Our Team

William Lee, PhD

Managing Director

A native Chinese, Dr. Lee received his postgraduate education in USA, earning his PhD from MIT and conducting his post-graduate study at Harvard. He published a book on Chinese politics through UC Berkeley, as well as several research articles in prestigious academic journals. Since returning to China over ten years ago, Dr. Lee has been active in the field of M&A. First, he joined Asimco (a major US direct investment company in China with USD 400m under management) as its assistant president, responsible for acquiring businesses, setting up joint ventures, and post-acquisition integration in the sectors of automotive components and beer brewery. One of his major accomplishments was masterminding and negotiating a successful sale of Five-Star Beer, the best brand in Beijing market, to Tsingtao Beer, resulting in the largest M&A transaction in the industry at the time. His rich, challenging, and thought-provoking experiences at Asimco were well documented in Mr. China, a bestseller authored by Tim Clissold.

After Asimco, Dr. Lee worked for McKinsey as a senior associate for 2 years, gaining extensive exposure to various industries (oil and chemicals, FMCG, electronics, and international trade) and functions (business strategy, organization, performance management, sales and marketing).

Before joining TCG full time, Dr. Lee headed up TNT China's strategy department, responsible for China strategy, M&A and alliances, gaining in-depth knowledge of China's logistics, mail, and express sectors. During his tenure with TNT, Dr. Lee's most important achievement was successful acquisition of Hoau, by far the largest and the best privately-owned LTL road transportation company in China, which in 2006, had revenues totaling RMB 1.5 billion, an extensive national network of 1,100 depots covering 400 major cities, and 12,000 employees.
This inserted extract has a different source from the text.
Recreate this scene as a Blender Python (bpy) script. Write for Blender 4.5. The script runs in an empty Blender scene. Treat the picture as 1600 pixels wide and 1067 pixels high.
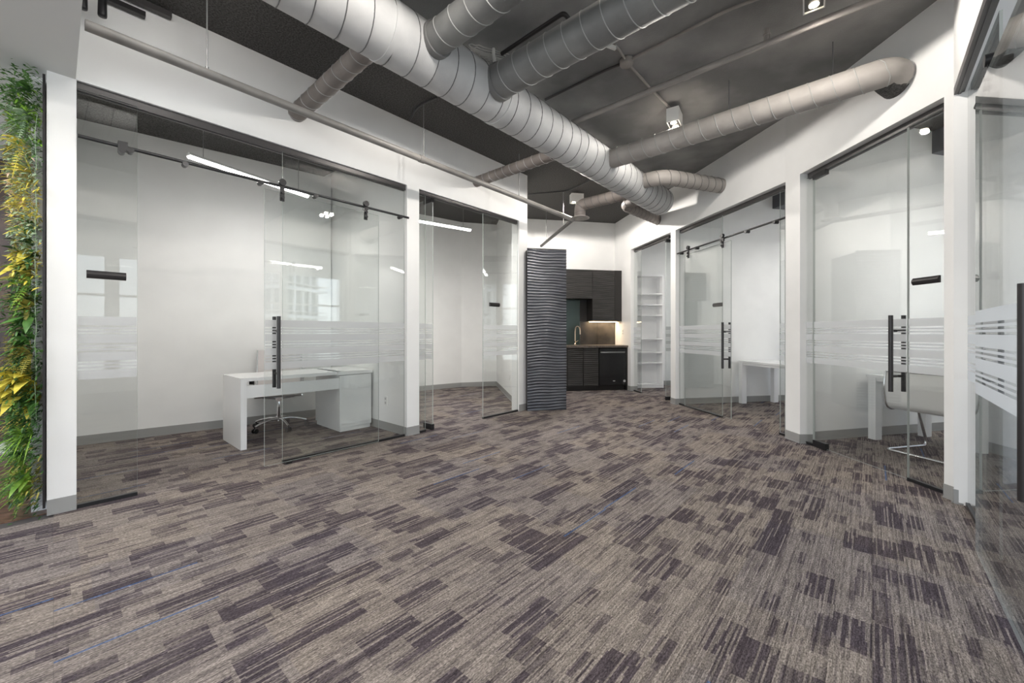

Hoau's acquisition is a highly significant event for cross-border M&A activities, in that Hoau is the archetypical example of the vast majority of Chinese successful private businesses in terms of complex organization, aggressive and creative management, strong local culture, and opaque financials, by Western standards. The success of this deal depended largely on personal trust, mutual respect, honest communication, open-mindedness, creativity, and perseverance.